Leonardo DiCaprio is having an awful week. People are looking him not as a four-time Oscar nominee but a four-time Oscar loser. Which is really no big deal if one is gracious like Amy Adams, who truly is overdue for a win. The problem is that Leo really thought that this would be his year. That wily Texan, Matthew McConaughey, snatched Leo’s dream away by grabbing that statue. Now the internet is abuzz with a “Poor Leo” meme.
I think this happened because Matthew not only returned to serious acting in a very convincing way, but he also killed it in a better role in a more Oscar-worthy movie than Leo’s turn in a tale of excess. Leo’s interviews also seemed a little bit forced. He kept insisting that he’d never done drugs and spoke hilariously about his ideal lady while continuing to mack on supermodels. We’ve heard buzzings from the tabloids that even Marty Scorsese told Leo to tone it down if he wanted an Oscar. Maybe the Academy also appreciates the idea of a family man like Matthew more than a guy who is the subject of “supermodel vagina” jokes at the Globes. I could be wrong. The Academy does love George Clooney.
I’m getting carried away from the subject of this post. Leo has been sued for his role as producer of Out of the Furnace. The gritty crime drama came out last December and boasted an incredible cast and trailer. Christian Bale, Woody Harrelson, Casey Affleck and Zoe Saldana — what could go wrong? The movie did bomb at the box office, and now Leo’s getting sued over the film. Why? The movie portrays mountain people as hillbillies and “inbreds.” 8 members of the Ramapo mountain people say the movie is about them, and they’ve been defamed and harassed as a result. Ruh-roh:
Leonardo DiCaprio has won several awards for Wolf of Wall Street, but his movie Out of the Furnace just got him sued! DiCaprio was a producer on the 2013 film based on the Ramapo Mountain people of New Jersey. Now, RadarOnline.com has exclusively learned, a group of those individuals is suing the actor and many others involved with the film, claiming that they were unfairly portrayed as drug-using “inbreds” in the movie – and now they’re suffering from “emotional distress!”
According to court documents obtained by Radar, eight members of the Ramapo Mountain community filed a defamation lawsuit in New Jersey on January 2 over the film starring Casey Affleck and Christian Bale.
In particular, they take issue with statements in the film calling the Ramapo Mountain people “inbred mountain folk from Jersey” who “have fights” and are “nasty” and “crazy.”
They insist, “Out of the Furnace characterizes the Ramapo Mountain people in an extremely negative manner,” with Woody Harrelson’s character Harlen DeGroat (a common Ramapo name) “characterized as the most awful human walking.”

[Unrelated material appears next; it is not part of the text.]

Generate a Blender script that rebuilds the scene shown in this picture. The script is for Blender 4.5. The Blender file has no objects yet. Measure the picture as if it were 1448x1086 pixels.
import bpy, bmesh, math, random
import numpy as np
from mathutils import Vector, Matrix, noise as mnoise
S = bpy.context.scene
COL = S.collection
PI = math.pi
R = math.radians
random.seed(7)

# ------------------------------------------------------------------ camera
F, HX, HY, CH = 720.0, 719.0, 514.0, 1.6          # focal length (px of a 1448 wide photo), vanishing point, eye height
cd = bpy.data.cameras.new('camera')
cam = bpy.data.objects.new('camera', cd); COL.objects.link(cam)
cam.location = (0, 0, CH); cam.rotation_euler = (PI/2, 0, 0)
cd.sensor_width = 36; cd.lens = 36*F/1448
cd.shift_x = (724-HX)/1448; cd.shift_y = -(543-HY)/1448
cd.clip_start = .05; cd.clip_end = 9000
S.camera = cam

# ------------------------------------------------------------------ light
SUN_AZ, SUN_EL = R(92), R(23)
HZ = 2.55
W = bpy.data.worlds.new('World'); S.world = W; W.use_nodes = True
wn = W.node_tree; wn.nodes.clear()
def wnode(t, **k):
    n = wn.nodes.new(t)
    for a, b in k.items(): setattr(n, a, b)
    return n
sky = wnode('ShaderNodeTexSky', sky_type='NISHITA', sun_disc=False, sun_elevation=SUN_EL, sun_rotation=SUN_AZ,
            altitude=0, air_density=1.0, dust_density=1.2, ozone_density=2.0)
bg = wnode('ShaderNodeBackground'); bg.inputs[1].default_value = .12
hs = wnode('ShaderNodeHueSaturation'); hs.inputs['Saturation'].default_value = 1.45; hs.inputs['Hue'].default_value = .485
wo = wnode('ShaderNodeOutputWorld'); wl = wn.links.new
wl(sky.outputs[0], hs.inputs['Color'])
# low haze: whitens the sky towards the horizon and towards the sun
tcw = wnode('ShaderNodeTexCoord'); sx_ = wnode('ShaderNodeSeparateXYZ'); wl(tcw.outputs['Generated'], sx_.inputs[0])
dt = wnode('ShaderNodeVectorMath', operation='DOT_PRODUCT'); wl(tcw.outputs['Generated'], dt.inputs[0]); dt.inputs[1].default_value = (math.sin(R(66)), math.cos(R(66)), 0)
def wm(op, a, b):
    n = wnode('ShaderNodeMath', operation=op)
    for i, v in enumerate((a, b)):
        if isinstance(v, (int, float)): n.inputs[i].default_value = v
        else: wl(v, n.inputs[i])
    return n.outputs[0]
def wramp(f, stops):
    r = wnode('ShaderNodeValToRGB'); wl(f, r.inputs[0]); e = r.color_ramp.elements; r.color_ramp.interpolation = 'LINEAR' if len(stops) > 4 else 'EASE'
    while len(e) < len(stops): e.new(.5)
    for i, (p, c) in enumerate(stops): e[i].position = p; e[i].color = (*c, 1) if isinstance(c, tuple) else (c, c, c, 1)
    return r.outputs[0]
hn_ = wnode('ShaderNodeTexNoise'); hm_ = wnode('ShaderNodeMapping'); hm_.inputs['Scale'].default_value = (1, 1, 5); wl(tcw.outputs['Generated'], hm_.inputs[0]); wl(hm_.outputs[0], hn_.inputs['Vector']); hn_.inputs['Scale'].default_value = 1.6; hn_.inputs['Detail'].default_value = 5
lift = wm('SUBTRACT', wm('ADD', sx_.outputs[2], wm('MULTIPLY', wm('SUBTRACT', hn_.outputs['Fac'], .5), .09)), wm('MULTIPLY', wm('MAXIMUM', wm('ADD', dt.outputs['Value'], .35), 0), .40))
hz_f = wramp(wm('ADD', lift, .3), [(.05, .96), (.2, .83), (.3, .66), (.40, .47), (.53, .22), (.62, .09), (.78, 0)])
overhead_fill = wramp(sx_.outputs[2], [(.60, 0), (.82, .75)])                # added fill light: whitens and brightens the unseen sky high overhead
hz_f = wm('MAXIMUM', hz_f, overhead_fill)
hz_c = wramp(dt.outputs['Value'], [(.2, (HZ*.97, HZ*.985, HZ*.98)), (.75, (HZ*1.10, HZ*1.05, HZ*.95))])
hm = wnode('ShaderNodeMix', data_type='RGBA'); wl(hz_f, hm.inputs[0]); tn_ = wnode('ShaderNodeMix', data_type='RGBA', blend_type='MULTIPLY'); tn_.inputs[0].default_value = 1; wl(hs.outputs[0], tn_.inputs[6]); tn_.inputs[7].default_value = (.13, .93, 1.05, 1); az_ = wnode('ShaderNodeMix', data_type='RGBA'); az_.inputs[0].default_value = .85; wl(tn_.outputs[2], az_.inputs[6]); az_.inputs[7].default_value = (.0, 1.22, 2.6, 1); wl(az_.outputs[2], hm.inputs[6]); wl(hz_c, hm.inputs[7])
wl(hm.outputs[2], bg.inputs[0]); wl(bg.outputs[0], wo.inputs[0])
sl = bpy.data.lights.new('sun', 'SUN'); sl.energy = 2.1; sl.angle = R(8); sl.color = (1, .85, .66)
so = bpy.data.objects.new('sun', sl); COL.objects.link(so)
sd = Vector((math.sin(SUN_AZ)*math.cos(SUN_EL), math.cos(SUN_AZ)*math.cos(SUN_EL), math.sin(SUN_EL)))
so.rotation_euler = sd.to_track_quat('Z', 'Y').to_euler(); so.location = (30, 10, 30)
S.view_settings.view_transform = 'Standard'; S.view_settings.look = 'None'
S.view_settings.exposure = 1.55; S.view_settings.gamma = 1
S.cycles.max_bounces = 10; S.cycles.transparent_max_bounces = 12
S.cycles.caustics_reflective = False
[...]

“The movie and [a review] in the New York Post,” another defendant in the case, “places Plaintiffs and their family members in a false light,” the court documents claim. “Each have had an extremely negative effect on the Plaintiff’s community. It is extremely embarrassing to the Plaintiffs. Plaintiffs and their family members are harassed and discriminated against. The children are teased at school.”
“The conduct of the defendants constitutes defamation …” the papers claim, as well as false light and intentional infliction of emotional distress. “The Plaintiffs are not the worst people, do not live in trailer homes, are not involved in an underground bare-knuckle fight ring, and do not live in a self-contained world of drugs and violence.”
As such, they claim to “continue to suffer emotional and psychological damages,” and want a jury to award them restitutions “in an amount to be determined by a jury.”
[From Radar Online]
I don’t know how much of a case the Plaintiffs really have. Lots of film and television projects portray mountain people in a negative light. Most recently, Justified has been guilty of creating characters that are anything but flattering to mountain people. I think the problem here is that Woody Harrelson’s character has the same last name as many people in the Ramapo community. That’s why these people say they’ve been harassed because of the movie. The only problem is … no one watched the movie.
Who knows how this will play out. Should Leo and his team have been more considerate of mountain people? Many parts of the US deal with the “hillbilly” label on a regular basis. Should we be more sensitive to that label? I think describing a group of people as “inbred” goes wayyy too far.